* [What is needed] Write out the listing below without alteration, omitting its pictures.

* [Dataset content]
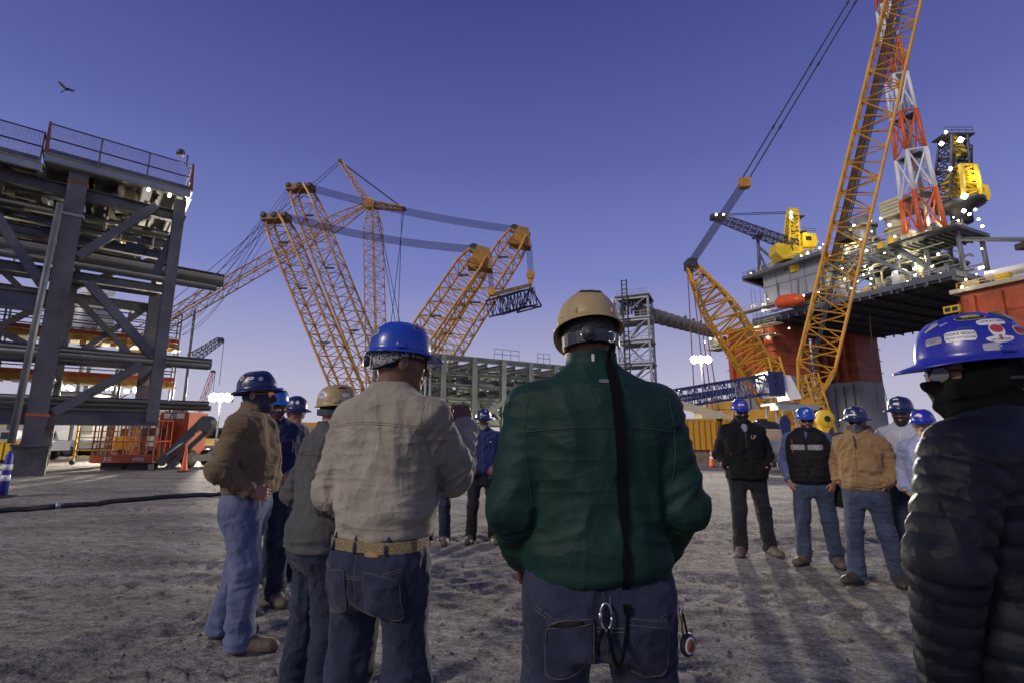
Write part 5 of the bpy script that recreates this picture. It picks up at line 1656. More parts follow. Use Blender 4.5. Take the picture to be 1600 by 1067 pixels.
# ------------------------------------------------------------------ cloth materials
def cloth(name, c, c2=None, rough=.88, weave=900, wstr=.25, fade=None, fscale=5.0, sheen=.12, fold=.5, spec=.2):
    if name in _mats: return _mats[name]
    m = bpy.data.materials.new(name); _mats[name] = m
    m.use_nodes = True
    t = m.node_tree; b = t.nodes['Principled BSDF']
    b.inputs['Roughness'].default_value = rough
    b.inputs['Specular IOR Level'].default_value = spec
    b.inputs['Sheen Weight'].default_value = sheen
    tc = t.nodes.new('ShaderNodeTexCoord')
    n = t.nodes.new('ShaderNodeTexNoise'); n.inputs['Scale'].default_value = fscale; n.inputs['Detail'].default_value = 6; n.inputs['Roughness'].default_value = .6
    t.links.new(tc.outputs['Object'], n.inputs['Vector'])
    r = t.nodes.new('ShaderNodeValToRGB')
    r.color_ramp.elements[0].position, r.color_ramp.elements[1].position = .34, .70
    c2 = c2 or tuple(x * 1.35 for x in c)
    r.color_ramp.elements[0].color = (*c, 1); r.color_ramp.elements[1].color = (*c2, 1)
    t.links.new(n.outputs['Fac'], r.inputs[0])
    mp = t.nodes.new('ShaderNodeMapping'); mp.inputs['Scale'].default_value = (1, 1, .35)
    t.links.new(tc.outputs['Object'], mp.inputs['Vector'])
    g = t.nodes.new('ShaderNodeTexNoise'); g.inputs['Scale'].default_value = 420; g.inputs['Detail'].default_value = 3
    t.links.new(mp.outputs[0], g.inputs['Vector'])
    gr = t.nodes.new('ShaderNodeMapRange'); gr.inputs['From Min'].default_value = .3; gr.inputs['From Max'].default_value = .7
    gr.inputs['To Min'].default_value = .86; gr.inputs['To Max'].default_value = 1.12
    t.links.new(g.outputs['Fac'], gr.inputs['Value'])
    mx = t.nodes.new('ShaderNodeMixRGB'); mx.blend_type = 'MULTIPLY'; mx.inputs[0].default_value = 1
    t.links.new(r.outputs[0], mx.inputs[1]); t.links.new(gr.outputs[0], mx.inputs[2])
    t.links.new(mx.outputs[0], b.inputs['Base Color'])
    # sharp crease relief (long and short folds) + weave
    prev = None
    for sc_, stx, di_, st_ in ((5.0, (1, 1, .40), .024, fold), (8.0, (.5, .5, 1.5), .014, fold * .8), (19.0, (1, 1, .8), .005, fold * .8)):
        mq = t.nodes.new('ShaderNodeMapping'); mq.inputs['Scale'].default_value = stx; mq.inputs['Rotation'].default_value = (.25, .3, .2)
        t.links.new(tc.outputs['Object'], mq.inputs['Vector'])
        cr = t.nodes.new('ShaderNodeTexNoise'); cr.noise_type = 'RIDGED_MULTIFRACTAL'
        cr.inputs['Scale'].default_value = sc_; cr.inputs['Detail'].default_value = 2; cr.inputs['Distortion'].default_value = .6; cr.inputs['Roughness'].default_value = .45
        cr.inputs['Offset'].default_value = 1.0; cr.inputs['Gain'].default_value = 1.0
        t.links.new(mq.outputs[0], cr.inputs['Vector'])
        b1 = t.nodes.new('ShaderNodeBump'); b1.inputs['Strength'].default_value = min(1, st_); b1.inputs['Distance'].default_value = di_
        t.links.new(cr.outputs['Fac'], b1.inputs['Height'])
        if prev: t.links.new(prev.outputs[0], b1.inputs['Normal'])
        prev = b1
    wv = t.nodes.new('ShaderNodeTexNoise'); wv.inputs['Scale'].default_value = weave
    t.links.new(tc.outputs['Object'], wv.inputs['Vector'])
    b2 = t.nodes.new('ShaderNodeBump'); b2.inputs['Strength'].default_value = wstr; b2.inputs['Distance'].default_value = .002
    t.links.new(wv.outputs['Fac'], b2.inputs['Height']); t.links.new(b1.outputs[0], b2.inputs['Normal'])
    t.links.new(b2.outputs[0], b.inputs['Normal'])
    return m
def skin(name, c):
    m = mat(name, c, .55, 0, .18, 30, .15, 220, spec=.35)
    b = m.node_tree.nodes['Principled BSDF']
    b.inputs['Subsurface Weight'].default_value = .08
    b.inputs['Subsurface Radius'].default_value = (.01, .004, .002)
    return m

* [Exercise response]
Write part 5 of the bpy script that recreates this picture. It picks up at line 1656. More parts follow. Use Blender 4.5. Take the picture to be 1600 by 1067 pixels.
# ------------------------------------------------------------------ cloth materials
def cloth(name, c, c2=None, rough=.88, weave=900, wstr=.25, fade=None, fscale=5.0, sheen=.12, fold=.5, spec=.2):
    if name in _mats: return _mats[name]
    m = bpy.data.materials.new(name); _mats[name] = m
    m.use_nodes = True
    t = m.node_tree; b = t.nodes['Principled BSDF']
    b.inputs['Roughness'].default_value = rough
    b.inputs['Specular IOR Level'].default_value = spec
    b.inputs['Sheen Weight'].default_value = sheen
    tc = t.nodes.new('ShaderNodeTexCoord')
    n = t.nodes.new('ShaderNodeTexNoise'); n.inputs['Scale'].default_value = fscale; n.inputs['Detail'].default_value = 6; n.inputs['Roughness'].default_value = .6
    t.links.new(tc.outputs['Object'], n.inputs['Vector'])
    r = t.nodes.new('ShaderNodeValToRGB')
    r.color_ramp.elements[0].position, r.color_ramp.elements[1].position = .34, .70
    c2 = c2 or tuple(x * 1.35 for x in c)
    r.color_ramp.elements[0].color = (*c, 1); r.color_ramp.elements[1].color = (*c2, 1)
    t.links.new(n.outputs['Fac'], r.inputs[0])
    mp = t.nodes.new('ShaderNodeMapping'); mp.inputs['Scale'].default_value = (1, 1, .35)
    t.links.new(tc.outputs['Object'], mp.inputs['Vector'])
    g = t.nodes.new('ShaderNodeTexNoise'); g.inputs['Scale'].default_value = 420; g.inputs['Detail'].default_value = 3
    t.links.new(mp.outputs[0], g.inputs['Vector'])
    gr = t.nodes.new('ShaderNodeMapRange'); gr.inputs['From Min'].default_value = .3; gr.inputs['From Max'].default_value = .7
    gr.inputs['To Min'].default_value = .86; gr.inputs['To Max'].default_value = 1.12
    t.links.new(g.outputs['Fac'], gr.inputs['Value'])
    mx = t.nodes.new('ShaderNodeMixRGB'); mx.blend_type = 'MULTIPLY'; mx.inputs[0].default_value = 1
    t.links.new(r.outputs[0], mx.inputs[1]); t.links.new(gr.outputs[0], mx.inputs[2])
    t.links.new(mx.outputs[0], b.inputs['Base Color'])
    # sharp crease relief (long and short folds) + weave
    prev = None
    for sc_, stx, di_, st_ in ((5.0, (1, 1, .40), .024, fold), (8.0, (.5, .5, 1.5), .014, fold * .8), (19.0, (1, 1, .8), .005, fold * .8)):
        mq = t.nodes.new('ShaderNodeMapping'); mq.inputs['Scale'].default_value = stx; mq.inputs['Rotation'].default_value = (.25, .3, .2)
        t.links.new(tc.outputs['Object'], mq.inputs['Vector'])
        cr = t.nodes.new('ShaderNodeTexNoise'); cr.noise_type = 'RIDGED_MULTIFRACTAL'
        cr.inputs['Scale'].default_value = sc_; cr.inputs['Detail'].default_value = 2; cr.inputs['Distortion'].default_value = .6; cr.inputs['Roughness'].default_value = .45
        cr.inputs['Offset'].default_value = 1.0; cr.inputs['Gain'].default_value = 1.0
        t.links.new(mq.outputs[0], cr.inputs['Vector'])
        b1 = t.nodes.new('ShaderNodeBump'); b1.inputs['Strength'].default_value = min(1, st_); b1.inputs['Distance'].default_value = di_
        t.links.new(cr.outputs['Fac'], b1.inputs['Height'])
        if prev: t.links.new(prev.outputs[0], b1.inputs['Normal'])
        prev = b1
    wv = t.nodes.new('ShaderNodeTexNoise'); wv.inputs['Scale'].default_value = weave
    t.links.new(tc.outputs['Object'], wv.inputs['Vector'])
    b2 = t.nodes.new('ShaderNodeBump'); b2.inputs['Strength'].default_value = wstr; b2.inputs['Distance'].default_value = .002
    t.links.new(wv.outputs['Fac'], b2.inputs['Height']); t.links.new(b1.outputs[0], b2.inputs['Normal'])
    t.links.new(b2.outputs[0], b.inputs['Normal'])
    return m
def skin(name, c):
    m = mat(name, c, .55, 0, .18, 30, .15, 220, spec=.35)
    b = m.node_tree.nodes['Principled BSDF']
    b.inputs['Subsurface Weight'].default_value = .08
    b.inputs['Subsurface Radius'].default_value = (.01, .004, .002)
    return m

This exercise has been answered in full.